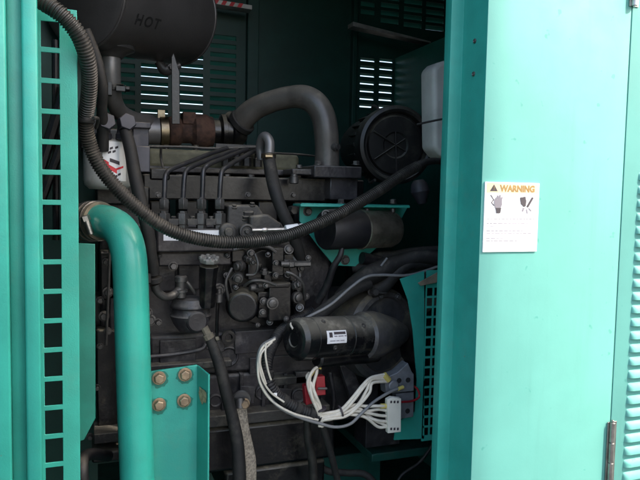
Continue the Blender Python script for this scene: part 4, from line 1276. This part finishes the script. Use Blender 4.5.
for (x, y, rr) in ((340.5, 411.5, 6.2), (321, 409, 5.5)):
    q = P(x, y, 1.314); dd = (P(x + 10, y - 4, 1.314) - q) if x > 330 else (P(x + 3, y + 10, 1.314) - q)
    lathe(bm, q, dd, [(-.0018, rr * .92 * s), (-.0018, rr * s), (.0018, rr * s), (.0018, rr * .92 * s)], 18)
obj('cable_tie', bm, M['ink'], wh)
tubes_pts = [(414, 386, 1.345), (418, 390, 1.342), (419, 397, 1.34), (412, 401, 1.335), (402, 402, 1.32)]
hose('dark_wire', 'thin dark red wire looping behind the terminal block', tubes_pts, 1.1, 'red', 'wire', 8)

rc_ = thing('red_connector', 'bright red plastic connector hanging below the starter motor', 'connector', P(314, 404, 1.35))
bm = BM(); ppoly(bm, [(316, 377), (325, 376), (326, 395), (316, 396)], 1.335, .02); ppoly(bm, [(304.5, 386), (313, 384), (316, 403), (306, 405.5)], 1.33, .02); ppoly(bm, [(311, 385), (318, 384), (318, 392), (313, 393)], 1.34, .012)
obj('shell', bm, M['red'], rc_, bevel=.0018)
bm = BM(); lathe(bm, P(318, 388.5, 1.334), (1, -.3, 0), [(0, .003), (.02, .003), (.022, .001)], 10); obj('pin', bm, M['dullsteel'], rc_)

lo = corrug([(312, 312, 1.46), (292, 322, 1.43), (276, 338, 1.39), (267, 360, 1.345), (268, 380, 1.32), (276, 394, 1.32), (290, 405, 1.32), (305, 412, 1.322), (320, 417, 1.325)], 6.2, 2.8, 1.33, .12)
lo = obj('wiring_loom', lo, M['plastic'], None, angle=28)
tag(lo, 'black corrugated wiring loom curving under the left end of the starter motor', 'wiring loom')
bm = BM(); s = S(P(290, 405, 1.32))
for x, y, dx, dy in ((283, 400, 9, 7), (297, 408.5, 10, 5), (311, 413.5, 10, 4), (267, 374, 1, 10)):
    q = P(x, y, 1.32); lathe(bm, q, P(x + dx, y + dy, 1.32) - q, [(-.006, 6.0 * s), (-.005, 6.8 * s), (.006, 6.8 * s), (.007, 6.0 * s)], 22)
obj('tape_wrap', bm, M['rubber'], lo)
bm = BM(); pbox(bm, 273.5, 393, 277, 396, 1.3045, .001); obj('marker', bm, M['white'], lo)

# looms behind the starter, to the right
hose('rubber_hose', 'black hose slanting up from the pump to behind the solenoid', [(300, 334, 1.40), (313, 320, 1.40), (330, 306, 1.40), (350, 292, 1.40), (370, 284, 1.41)], [7, 7, 6.5, 6, 5], 'rubber')
hose('thin_cable', 'thin pale cable stretched diagonally above the starter motor', [(306, 318, 1.375), (330, 305, 1.375), (350, 288, 1.375), (366, 277, 1.38), (382, 275, 1.385), (410, 275, 1.38), (440, 266, 1.37)], 1.5, 'greywire', 'cable', 10)
hose('wire_lead', 'black lead running down from the solenoid terminal', [(342, 248, 1.37), (340, 256, 1.37), (333, 268, 1.38), (327, 285, 1.40), (318, 302, 1.42)], [2.6, 3, 3.5, 4, 4], 'plastic', 'wire', 12)
bm = BM()
hh = thing('hose_bundle', 'thick taped bundle of black hoses crossing to the right above the starter', 'hoses', P(390, 290, 1.42))
for i, (pts, r) in enumerate((([(338, 298, 1.45), (352, 286, 1.44), (368, 276, 1.43), (385, 268, 1.43), (402, 262, 1.43), (420, 257, 1.42), (445, 260, 1.41)], [6, 8, 10, 10, 8.5, 7.5, 7.5]),
                   ([(352, 268, 1.47), (365, 266, 1.46), (380, 258, 1.46), (395, 256, 1.45), (415, 252, 1.45), (445, 250, 1.45)], [5, 7, 7, 5.5, 5, 5]),
                   ([(370, 292, 1.44), (384, 286, 1.43), (398, 272, 1.42), (415, 264, 1.42), (445, 266, 1.42)], [7, 7, 6, 5, 5]),
                   ([(362, 258, 1.44), (385, 262, 1.45), (408, 268, 1.45)], [6, 5, 4]))):
    bm = BM(); s = S(P(390, 270, 1.43)); tubes(bm, [P(*p) for p in pts], [x * s for x in r], 18, n=8)
    obj('hose', bm, M['rubber'] if i != 3 else M['plastic'], hh, angle=60)
bm = BM(); tubes(bm, [P(381, 266, 1.41), P(387, 258, 1.41)], .003, 8); obj('cable_tie', bm, M['greywire'], hh)
bm = BM(); q = P(398, 279, 1.42); ppoly(bm, [(362, 262), (372, 256.5), (378, 264), (372, 266)], 1.47, .01); ppoly(bm, [(418, 283), (440, 271), (440, 282), (421, 286)], 1.35, .003)
obj('taped_sleeve', bm, M['rag'], hh, bevel=.001)
# rubber stub beside partition
bm = BM(); q = P(418, 192, 1.52); s = S(q); lathe(bm, q + Vector((0, 0, 12 * s)), (.15, -.1, -1), [(0, 5 * s), (4 * s, 8 * s), (12 * s, 9.5 * s), (17 * s, 7 * s), (24 * s, 4 * s), (25 * s, 0)], 24)
tag(obj('drain_plug', bm, M['bluegrey'], None), 'dark grey rubber drain plug hanging below the coolant bottle', 'plug')

# cables at the bottom
hose('lower_cable', 'black cable dropping from the white wire bundle to the floor', [(322, 425, 1.33), (327, 440, 1.34), (332, 458, 1.36), (340, 490, 1.40)], 3.4, 'rubber', 'cable', 12)
hose('lower_cable', 'brown grey cable hanging down left of the black cable below the wires', [(307, 420, 1.36), (308, 440, 1.37), (312, 458, 1.38), (315, 500, 1.40)], [3.6, 4, 4.4, 4.6], 'conduit', 'cable', 12)
hose('floor_hose', 'dark hose lying low along the base under the engine', [(316, 440, 1.55), (318, 462, 1.54), (328, 471, 1.53), (348, 473, 1.52), (366, 475, 1.50), (382, 492, 1.48)], 3.6, 'rubber', 'hose', 12)
hose('floor_cable', 'thin dark cable curving up from the base beside the alternator', [(392, 492, 1.5), (402, 475, 1.5), (420, 462, 1.5), (436, 440, 1.5)], 1.6, 'plastic', 'cable', 10)
hose('bottom_hose', 'shiny black hose at the lower left beneath the timing cover', [(84, 500, 1.30), (82, 470, 1.30), (84, 458, 1.33), (92, 454, 1.36), (108, 456, 1.42)], [6, 6, 6, 6, 6], 'plastic', 'hose', 18)

# base rails under the engine
br = thing('base_rail', 'dark teal steel base rails under the engine at the lower right', 'frame', P(390, 500, 1.6))
bm = BM(); pbox(bm, 200, 462, 380, 520, 1.72, .06); obj('long_rail', bm, M['tealfloor'], br, bevel=.003)
bm = BM(); pbox(bm, 372, 448, 470, 456, 1.55, .45); obj('cross_plate', bm, M['tealfloor'], br, bevel=.003)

= = = =

TASK INSTRUCTIONS >>
From the first line above down to the line with "hose('dark_wire', 'thin dark", reproduce every line and no others, omitting pictures.

THE RESULT >>
Continue the Blender Python script for this scene: part 4, from line 1276. This part finishes the script. Use Blender 4.5.
for (x, y, rr) in ((340.5, 411.5, 6.2), (321, 409, 5.5)):
    q = P(x, y, 1.314); dd = (P(x + 10, y - 4, 1.314) - q) if x > 330 else (P(x + 3, y + 10, 1.314) - q)
    lathe(bm, q, dd, [(-.0018, rr * .92 * s), (-.0018, rr * s), (.0018, rr * s), (.0018, rr * .92 * s)], 18)
obj('cable_tie', bm, M['ink'], wh)
tubes_pts = [(414, 386, 1.345), (418, 390, 1.342), (419, 397, 1.34), (412, 401, 1.335), (402, 402, 1.32)]
hose('dark_wire', 'thin dark red wire looping behind the terminal block', tubes_pts, 1.1, 'red', 'wire', 8)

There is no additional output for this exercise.